Repeat the regression using several other definitions of error in the problem formulation. Plot and compare all the estimated lines.

Exercise A.7 (Concepts on Lagrange duality)

Define Lagrange duality and explain its significance in convex optimization.
Give an example of a problem and its dual.
List the KKT conditions and explain their role in convex optimization.
Provide an example of a problem with its KKT conditions.
Try to find a solution that satisfies the previous KKT conditions. Is this always possible?

Exercise A.8 (Solution via KKT conditions) For the following problems, determine the convexity, write the Lagrangian and KKT conditions, and derive a closed-form solution:

Risk parity portfolio: \[ \begin{array}{ll} \underset{\bm{x}\ge\bm{0}}{\textm{minimize}} & \sqrt{\bm{x}^\T\bSigma\bm{x}}\\ \textm{subject to} & \bm{b}^\T\log(\bm{x}) \ge 1, \end{array} \] where \(\bSigma\succ\bm{0}\) and the log function is applied elementwise.
Projection onto the simplex: \[ \begin{array}{ll} \underset{\bm{x}}{\textm{minimize}} & \frac{1}{2}\|\bm{x} - \bm{y}\|_2^2\\ \textm{subject to} & \bm{1}^\T\bm{x} =(\le) 1,\; \bm{x}\ge\bm{0}. \end{array} \]
Projection onto a diamond: \[ \begin{array}{ll} \underset{\bm{x}}{\textm{minimize}} & \frac{1}{2}\|\bm{x} - \bm{y}\|_2^2\\ \textm{subject to} & \|\bm{x}\|_1 \le 1. \end{array} \]

Exercise A.9 (Dual problems) Find the dual of the following problems:

Vanishing maximum eigenvalue problem: \[ \begin{array}{ll} \underset{t, \bm{X}}{\textm{minimize}} & t\\ \textm{subject to} & t\bm{I} \succeq \bm{X}\\ & \bm{X} \succeq \bm{0}. \end{array} \]
Matrix upper bound problem: \[ \begin{array}{ll} \underset{\bm{X}}{\textm{minimize}} & \textm{Tr}(\bm{X})\\ \textm{subject to} & \bm{X} \succeq \bm{A}\\ & \bm{X} \succeq \bm{B} \end{array} \] where \(\bm{A},\bm{B} \in \mathbb{S}^n_+\).
Logdet problem: \[ \begin{array}{ll} \underset{\bm{X}\succeq\bm{0}}{\textm{minimize}} & \textm{Tr}(\bm{C}\bm{X}) + \textm{logdet}(\bm{X}^{-1})\\ \textm{subject to} & \bm{A}_i^\T\bm{X}\bm{A}_i \preceq \bm{B}_i, \qquad i=1,\dots,m, \end{array} \] where \(\bm{C} \in \mathbb{S}^n_+\) and \(\bm{B}_i \in \mathbb{S}^n_{++}\) for \(i=1,\dots,m,\).

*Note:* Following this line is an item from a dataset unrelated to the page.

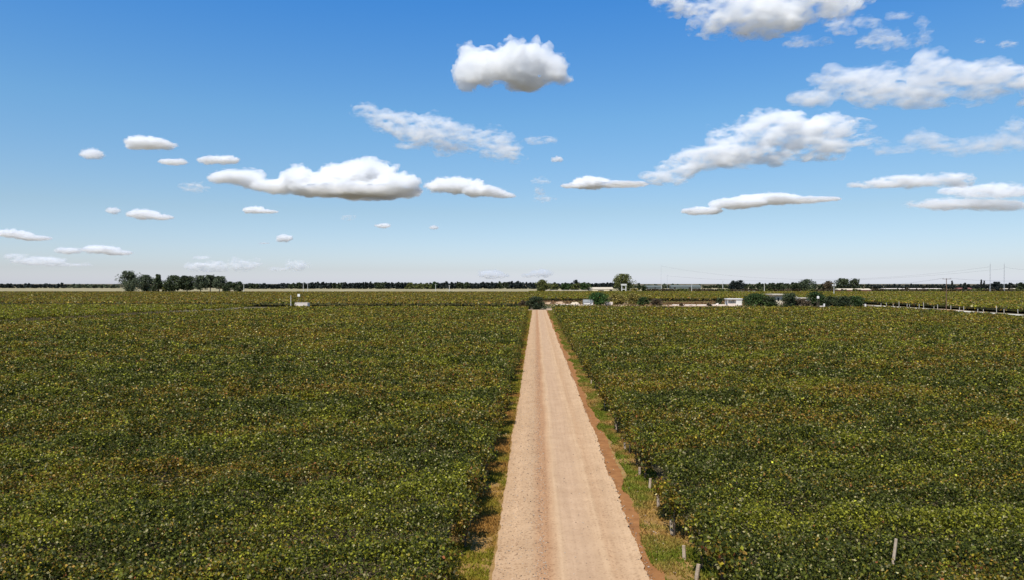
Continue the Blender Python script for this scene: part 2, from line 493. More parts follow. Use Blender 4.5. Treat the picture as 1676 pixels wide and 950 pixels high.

Exercise A.10 (Multi-objective optimization)

Explain the concept of multi-objective optimization problems.
What is the significance of the weights in the scalarization of a multi-objective problem?
Provide an example of a bi-objective convex optimization problem and its scalarization.
Solve this scalarized bi-objective problem for different values of the weight and plot the optimal trade-off curve.